== Data section ==
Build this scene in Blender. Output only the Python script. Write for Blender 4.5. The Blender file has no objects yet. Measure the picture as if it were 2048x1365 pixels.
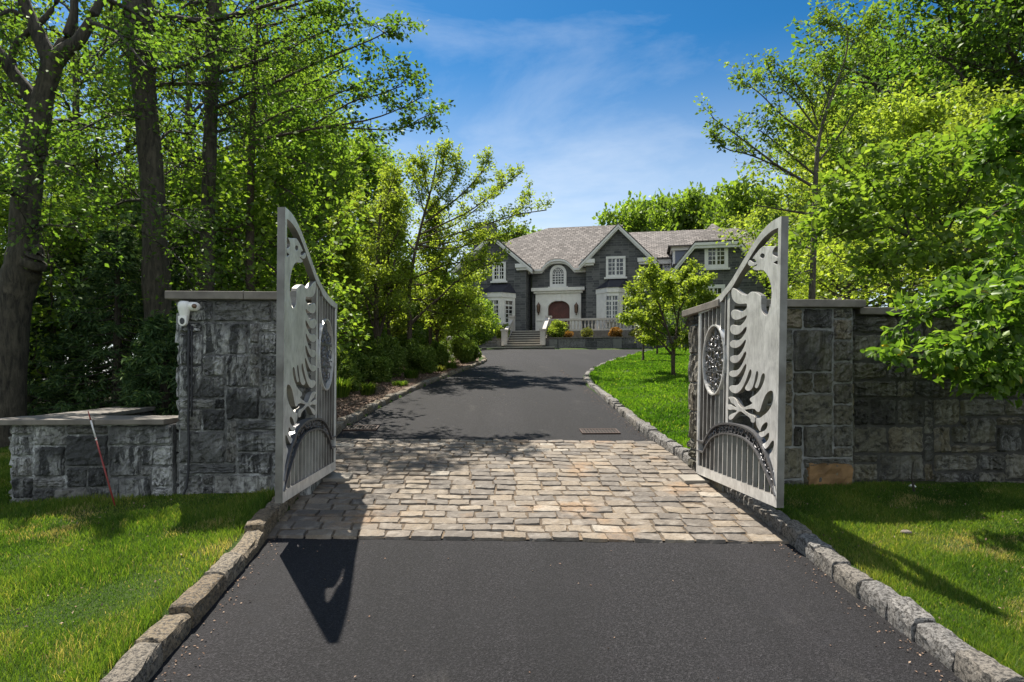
import bpy, math
import numpy as np
from mathutils import Vector, Matrix
sc = bpy.context.scene
col = sc.collection
R = math.radians
# ---------------------------------------------------------------- camera model (metres; pixels of the 2048x1365 photograph)
F = 1330.0; HZ = 758.0; TH = math.atan(69.0 / F); CZ = 2.1175
AX = np.array([math.sin(TH), math.cos(TH), 0.0]); RT = np.array([math.cos(TH), -math.sin(TH), 0.0]); UP = np.array([0, 0, 1.0])
CAM = np.array([0, 0, CZ])
def ray(px, py): return AX + RT * ((px - 1024) / F) + UP * ((HZ - py) / F)
def on_plane(px, py, p, n):
    d = ray(px, py); t = np.dot(np.asarray(p, float) - CAM, n) / np.dot(d, n); return CAM + d * t
def on_y(px, py, Y): return on_plane(px, py, (0, Y, 0), np.array([0, 1.0, 0]))
def on_x(px, py, X): return on_plane(px, py, (X, 0, 0), np.array([1.0, 0, 0]))
# ---------------------------------------------------------------- terrain heights
def prof(y):
    y = np.asarray(y, float)
    q = np.clip(y - 13, 0, 33)
    return np.where(y < 13, .1226 * np.maximum(y, -6), 1.5938 + .1226 * q - .00139 * q * q)
def sst(a, b, x):
    t = np.clip((x - a) / (b - a), 0, 1); return t * t * (3 - 2 * t)
def lat(x, y):
    x = np.asarray(x, float); y = np.asarray(y, float)
    l = -.035 * np.clip(-x - 2, 0, 6)
    l = l - .10 * np.clip(-x - 6.5, 0, 25) * sst(7.6, 9, y)
    b = np.clip(x - (.46 * y + 1.2), 0, 14)
    l = l + (.42 * b - .012 * b * b) * sst(7.55, 8.6, y)
    return l
def g0(x, y): return prof(y) + lat(x, y)
def on_ground(px, py):
    d = ray(px, py); lo = 1.0; p = CAM
    for t in np.arange(1, 90, .02):
        p = CAM + d * t
        if p[2] <= float(g0(p[0], p[1])): break
    return p
# ---------------------------------------------------------------- naming helpers
def tag(o, label=None, cat=None, group=None, kind=None):
    if label: o['label'] = label
    if cat: o['category'] = cat
    if group: o['group'] = group
    if kind: o['kind'] = kind
    return o
def empty(name, loc=(0, 0, 0), label=None, cat=None, group=None, rz=0):
    o = bpy.data.objects.new(name, None); col.objects.link(o); o.location = [float(v) for v in loc]; o.rotation_euler = (0, 0, rz)
    o.empty_display_size = .2
    return tag(o, label, cat, group)
def link(name, me, parent=None):
    o = bpy.data.objects.new(name, me); col.objects.link(o)
    if parent is not None: o.parent = parent
    return o
class MB:
    """collects polygons; build() makes ONE mesh object"""
    def __init__(s): s.v = []; s.f = []; s.n = 0; s.r = []; s.uv = []
    def add(s, V, Fs, r=0.5, uvs=None):
        V = np.asarray(V, float).reshape(-1, 3); s.v.append(V)
        for i, f in enumerate(Fs):
            s.f.append([k + s.n for k in f]); s.r.append(r); s.uv.append(uvs[i] if uvs else None)
        s.n += len(V)
    def quad(s, a, b, c, d, r=.5, uv=None): s.add([a, b, c, d], [(0, 1, 2, 3)], r, [uv] if uv else None)
    def box(s, c, d, rz=0, r=.5):
        x, y, z = [k / 2 for k in d]; V = np.array([(i * x, j * y, k * z) for k in (-1, 1) for j in (-1, 1) for i in (-1, 1)])
        if rz:
            ca, sa = math.cos(rz), math.sin(rz); V = np.stack([V[:, 0] * ca - V[:, 1] * sa, V[:, 0] * sa + V[:, 1] * ca, V[:, 2]], 1)
        s.add(V + np.asarray(c, float), [(0, 2, 3, 1), (4, 5, 7, 6), (0, 1, 5, 4), (2, 6, 7, 3), (0, 4, 6, 2), (1, 3, 7, 5)], r)
    def hexa(s, P, r=.5):
        """8 points: bottom ring 0-3 then top ring 4-7"""
        s.add(P, [(3, 2, 1, 0), (4, 5, 6, 7), (0, 1, 5, 4), (1, 2, 6, 5), (2, 3, 7, 6), (3, 0, 4, 7)], r)
    def tube(s, P, rad, n=6, cap=True, r=.5):
        P = np.asarray(P, float); m = len(P); rad = np.broadcast_to(np.asarray(rad, float), (m,))
        T = np.gradient(P, axis=0); T /= np.linalg.norm(T, axis=1)[:, None] + 1e-9
        up = np.array([0, 0, 1.0]) if abs(T[:, 2]).mean() < .85 else np.array([1.0, 0, 0])
        A = np.cross(T, up); A /= np.linalg.norm(A, axis=1)[:, None] + 1e-9; B = np.cross(T, A)
        an = np.arange(n) * 2 * math.pi / n
        V = P[:, None] + rad[:, None, None] * (A[:, None] * np.cos(an)[None, :, None] + B[:, None] * np.sin(an)[None, :, None])
        fs = [(i * n + j, i * n + (j + 1) % n, (i + 1) * n + (j + 1) % n, (i + 1) * n + j) for i in range(m - 1) for j in range(n)]
        if cap: fs += [tuple(range(n))[::-1], tuple((m - 1) * n + j for j in range(n))]
        s.add(V.reshape(-1, 3), fs, r)
    def prism(s, poly, off, r=.5):
        """poly: list of 3D points, extruded by vector off"""
        P = np.asarray(poly, float); n = len(P); V = np.concatenate([P, P + np.asarray(off, float)])
        s.add(V, [tuple(range(n)), tuple(range(2 * n - 1, n - 1, -1))] + [(i, i + n, (i + 1) % n + n, (i + 1) % n) for i in range(n)], r)
    def lathe(s, c, prof_, n=10, r=.5):
        an = np.arange(n) * 2 * math.pi / n; V = []
        for rr, z in prof_: V += [(c[0] + rr * math.cos(a), c[1] + rr * math.sin(a), c[2] + z) for a in an]
        m = len(prof_); fs = [(i * n + j, i * n + (j + 1) % n, (i + 1) * n + (j + 1) % n, (i + 1) * n + j) for i in range(m - 1) for j in range(n)]
        fs += [tuple(range(n))[::-1], tuple((m - 1) * n + j for j in range(n))]; s.add(V, fs, r)
    def build(s, name, mat, parent=None, smooth=False, bevel=0, fixn=False):
        me = bpy.data.meshes.new(name); V = np.concatenate(s.v) if s.v else np.zeros((0, 3))
        me.from_pydata(V.tolist(), [], s.f)
        a = me.attributes.new('rnd', 'FLOAT', 'FACE'); a.data.foreach_set('value', np.array(s.r, dtype=np.float32))
        if any(u is not None for u in s.uv):
            l = me.uv_layers.new(name='UVMap'); flat = []
            for f, u in zip(s.f, s.uv): flat += [c for p in (u if u is not None else [(0, 0)] * len(f)) for c in p]
            l.data.foreach_set('uv', np.array(flat, dtype=np.float32))
        if fixn:
            import bmesh
            bm = bmesh.new(); bm.from_mesh(me); bmesh.ops.recalc_face_normals(bm, faces=bm.faces); bm.to_mesh(me); bm.free()
        if smooth: me.polygons.foreach_set('use_smooth', [True] * len(me.polygons))
        me.materials.append(mat); me.update()
        o = link(name, me, parent)
        if bevel:
            b = o.modifiers.new('bevel', 'BEVEL'); b.width = bevel; b.segments = 2; b.limit_method = 'ANGLE'
        return o
def fast_mesh(name, V, Fc, mat, parent=None, rnd=None, smooth=False):
    """V (n,3); Fc (m,k) index array"""
    me = bpy.data.meshes.new(name); V = np.ascontiguousarray(V, dtype=np.float32); Fc = np.ascontiguousarray(Fc, dtype=np.int32)
    m, k = Fc.shape; me.vertices.add(len(V)); me.vertices.foreach_set('co', V.ravel())
    me.loops.add(m * k); me.loops.foreach_set('vertex_index', Fc.ravel())
    me.polygons.add(m); me.polygons.foreach_set('loop_start', np.arange(m, dtype=np.int32) * k)
    if smooth: me.polygons.foreach_set('use_smooth', np.ones(m, dtype=bool))
    if rnd is not None:
        a = me.attributes.new('rnd', 'FLOAT', 'POINT'); a.data.foreach_set('value', np.asarray(rnd, dtype=np.float32))
    me.materials.append(mat); me.update(calc_edges=True); me.validate()
    return link(name, me, parent)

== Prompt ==
Pick out and copy every line that contains the word "objects".

== Exercise answer ==
Build this scene in Blender. Output only the Python script. Write for Blender 4.5. The Blender file has no objects yet. Measure the picture as if it were 2048x1365 pixels.
    o = bpy.data.objects.new(name, None); col.objects.link(o); o.location = [float(v) for v in loc]; o.rotation_euler = (0, 0, rz)
    o = bpy.data.objects.new(name, me); col.objects.link(o)